Özgün olabilmenin hedefi ekol olabilmektir. Ekol olabilmenin ön koşulu ise özgün olabilmektir. Ekol olmak, herhangi bir alanda, farklı bir anlayışın, düşüncenin, kültürün  soyut halinden çıkıp somut bir şekle bürünmesidir. Görüldüğü yerde kime ait olduğunun bilinmesidir.  Kendi tarzıyla, kendisi olarak  farklı bir değer yaratmasıdır.
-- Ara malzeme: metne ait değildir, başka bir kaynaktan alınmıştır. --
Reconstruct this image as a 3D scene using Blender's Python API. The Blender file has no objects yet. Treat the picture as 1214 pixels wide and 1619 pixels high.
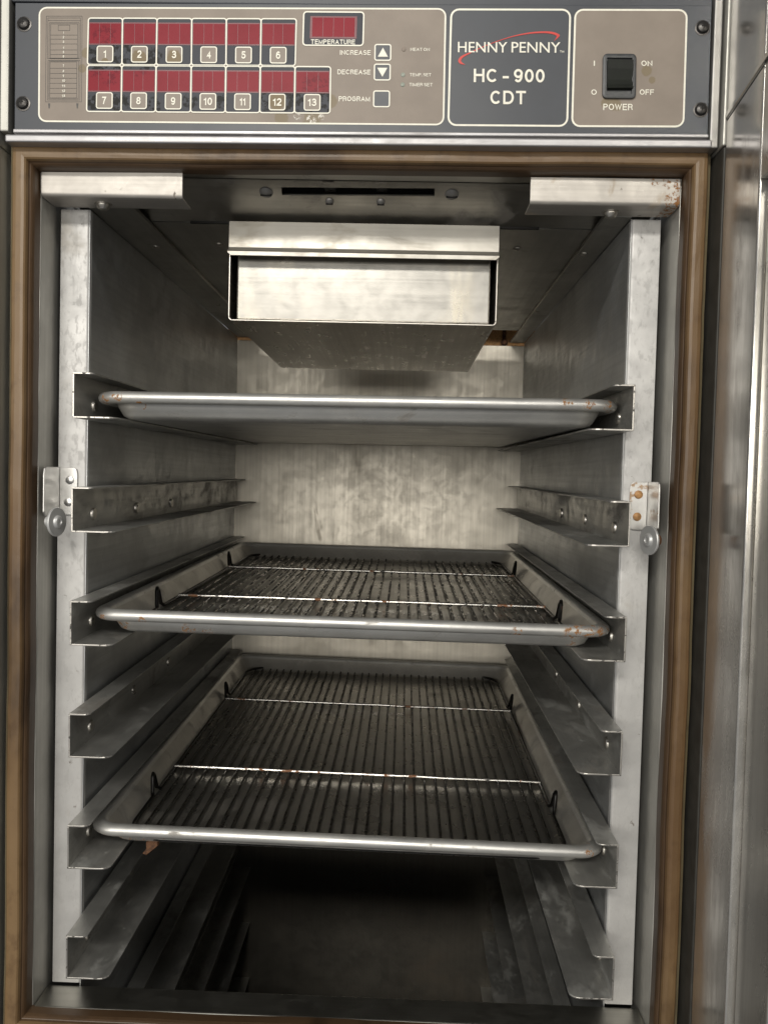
import bpy, bmesh, math, random
from mathutils import Vector, Matrix, noise
random.seed(4)
sc = bpy.context.scene
COL = sc.collection
PI = math.pi

# ------------------------------------------------------------------ camera, world, lamps
F_PX, YAW, PITCH, ROLL = 1315.37, .02391, .03608, -.02541      # measured from the photograph's perspective
CAM = Vector((.01339, -.74341, .00428))
PW, PH = 1214., 1619.
def _rot():
    Rz = Matrix.Rotation(YAW, 3, 'Z'); Rx = Matrix.Rotation(-PITCH, 3, 'X'); Ry = Matrix.Rotation(ROLL, 3, 'Y')
    return Rz @ Rx @ Ry
ROT = _rot()
cd = bpy.data.cameras.new('camera'); cam = bpy.data.objects.new('camera', cd); COL.objects.link(cam)
cd.sensor_fit = 'VERTICAL'; cd.sensor_height = 36.0; cd.lens = 36.0*F_PX/PH
cd.clip_start = .02; cd.clip_end = 60
cam.matrix_world = Matrix.Translation(CAM) @ (ROT @ Matrix(((1, 0, 0), (0, 0, -1), (0, 1, 0)))).to_4x4()
sc.camera = cam
sc.view_settings.view_transform = 'Standard'; sc.view_settings.look = 'None'
sc.view_settings.exposure = 0.42; sc.view_settings.gamma = 1.0
w = bpy.data.worlds.new("World"); sc.world = w; w.use_nodes = True
bg = w.node_tree.nodes['Background']; bg.inputs[0].default_value = (.96, .97, .98, 1); bg.inputs[1].default_value = .16
def lamp(name, loc, aim, sx, sy, power, col):
    l = bpy.data.lights.new(name, 'AREA'); l.shape = 'RECTANGLE'; l.size = sx; l.size_y = sy; l.energy = power; l.color = col
    o = bpy.data.objects.new(name, l); COL.objects.link(o); o.location = loc
    o.rotation_euler = (Vector(aim)-Vector(loc)).to_track_quat('-Z', 'Y').to_euler()
    return o
lamp('ceiling_or_fill_light', (-.55, -3.1, 1.62), (0, .1, -.05), 1.4, .30, 46, (1.0, .965, .89))
lamp('ceiling_or_fill_light', (-.80, -4.1, .33), (0, .1, -.05), 5.0, .80, 62, (1.0, .96, .88))  # fill: broad low panel added to light the back wall, no real fixture
lamp('ceiling_or_fill_light', (1.3, -1.6, 1.7), (0, 0, 0), .9, .3, 8, (1.0, .97, .91))
sc.cycles.use_denoising = True
sc.cycles.max_bounces = 10; sc.cycles.diffuse_bounces = 4; sc.cycles.glossy_bounces = 8
sc.cycles.sample_clamp_indirect = 4.0; sc.cycles.caustics_reflective = True

# measuring: a pixel of the photograph on a plane of the place
def ray(px, py): return ROT @ Vector(((px-PW/2)/F_PX, 1, -(py-PH/2)/F_PX))
def onY(px, py, Y):
    r = ray(px, py); return CAM + r*((Y-CAM.y)/r.y)
def onX(px, py, X):
    r = ray(px, py); return CAM + r*((X-CAM.x)/r.x)
def onZ(px, py, Z):
    r = ray(px, py); return CAM + r*((Z-CAM.z)/r.z)

# ------------------------------------------------------------------ materials
MATS = {}
class NT:
    def __init__(s, name):
        s.m = bpy.data.materials.new(name); s.m.use_nodes = True; s.t = s.m.node_tree; s.n = s.t.nodes
        s.b = s.n['Principled BSDF']; MATS[name] = s.m
    def new(s, typ, **kw):
        n = s.n.new(typ)
        for k, v in kw.items(): setattr(n, k, v)
        return n
    def link(s, a, b): s.t.links.new(a, b)
    def val(s, node, **kw):
        for k, v in kw.items(): node.inputs[k].default_value = v
        return node
    def pos(s, obj):
        if obj:
            tc = s.new('ShaderNodeTexCoord'); oi = s.new('ShaderNodeObjectInfo')
            a = s.new('ShaderNodeVectorMath', operation='ADD'); m = s.new('ShaderNodeVectorMath', operation='SCALE')
            s.link(tc.outputs['Object'], a.inputs[0])
            cx = s.new('ShaderNodeCombineXYZ')
            for i in range(3): s.link(oi.outputs['Random'], cx.inputs[i])
            s.link(cx.outputs[0], m.inputs[0]); m.inputs['Scale'].default_value = 7.3
            s.link(m.outputs[0], a.inputs[1]); return a.outputs[0]
        return s.new('ShaderNodeNewGeometry').outputs['Position']
    def noise(s, vec, scale, detail=4, rough=.55, stretch=None, dist=0.0):
        if stretch:
            mp = s.new('ShaderNodeMapping'); mp.inputs['Scale'].default_value = stretch; s.link(vec, mp.inputs[0]); vec = mp.outputs[0]
        n = s.new('ShaderNodeTexNoise'); s.link(vec, n.inputs['Vector'])
        n.inputs['Scale'].default_value = scale; n.inputs['Detail'].default_value = detail
        n.inputs['Roughness'].default_value = rough; n.inputs['Distortion'].default_value = dist
        return n.outputs['Fac']
    def ramp(s, fac, a, b, va=0.0, vb=1.0):
        r = s.new('ShaderNodeMapRange'); r.interpolation_type = 'SMOOTHSTEP'; s.link(fac, r.inputs[0])
        r.inputs[1].default_value = a; r.inputs[2].default_value = b; r.inputs[3].default_value = va; r.inputs[4].default_value = vb
        return r.outputs[0]
    def math(s, op, a, b):
        n = s.new('ShaderNodeMath', operation=op)
        for i, v in enumerate((a, b)):
            if isinstance(v, (int, float)): n.inputs[i].default_value = v
            else: s.link(v, n.inputs[i])
        return n.outputs[0]
    def mix(s, fac, a, b):
        n = s.new('ShaderNodeMix', data_type='RGBA')
        for sock, v in ((n.inputs[0], fac), (n.inputs[6], a), (n.inputs[7], b)):
            if isinstance(v, (int, float)): sock.default_value = v
            elif isinstance(v, tuple): sock.default_value = (*v, 1)
            else: s.link(v, sock)
        return n.outputs[2]
    def bump(s, h, strength, dist=.001):
        n = s.new('ShaderNodeBump'); n.inputs['Strength'].default_value = strength; n.inputs['Distance'].default_value = dist
        s.link(h, n.inputs['Height']); s.link(n.outputs[0], s.b.inputs['Normal'])
    def spots(s, vec, spots, nz, warp=.6):
        """mask that is 1 inside round ragged spots (x, z, r)"""
        out = None
        for x, z, r in spots:
            sub = s.new('ShaderNodeVectorMath', operation='SUBTRACT'); s.link(vec, sub.inputs[0]); sub.inputs[1].default_value = (x, 0, z)
            mul = s.new('ShaderNodeVectorMath', operation='MULTIPLY'); s.link(sub.outputs[0], mul.inputs[0]); mul.inputs[1].default_value = (1/r, 0, 1/r)
            ln = s.new('ShaderNodeVectorMath', operation='LENGTH'); s.link(mul.outputs[0], ln.inputs[0])
            out = ln.outputs['Value'] if out is None else s.math('MINIMUM', out, ln.outputs['Value'])
        v = s.math('ADD', out, s.math('MULTIPLY', s.math('SUBTRACT', nz, .5), warp*2))
        return s.ramp(v, 1.05, .75)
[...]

Moda yaratmak bir inovasyondur. Kendimize ait motiflerimizden, kendi kültürümüzden, kendimizden, bizden bir şeyler katmayı becerebilseydik bugün modada iddialı olabilirdik. Kendi tarzını yaratmayan başkasının tarzına hizmetkar olur. Orada orjinali dururken sizin ürününüz sadece ucuz olduğu için tercih ediliyorsa, bilmelisiniz ki ucuzun da ucuzu olacaktır. Birgün orjinal, kendisine başka topraklarda daha ucuz taklitler isteyecek ve sizden vazgeçecektir.  İnovasyon kendini gerçekleştirmektir. Kendi orjinalini yaratmaktır.

***
İnovasyona en yakın kurumlar üniversitelerdir. Çünkü üniversiteler tez üretme merkezleridir. Fakat bizde tez çalışmaları, akademik çalışmalar, sürekli başkalarından alıntı yapmak ve alıntı kaynaklarını dipnotlara doldurmak suretiyle  yapılmış çalışmalardır. Ne kadar çok alıntı varsa o çalışmanın o kadar akademik olduğu zannedilir. Kimse, peki bu kaynaklar bunu iddia ediyor, biz ne iddia ediyoruz, bizim tezimiz ne, bizim ürettiğimiz bilgiler ne, diye sormaz. Halbuki alıntı teze dayanak veya karşıt görüşlerin de olduğunu söylemek için vardır. Bilgi üretemediğimiz için de inovasyon yapamayız. Ancak bilgi üreten inovasyon yapar..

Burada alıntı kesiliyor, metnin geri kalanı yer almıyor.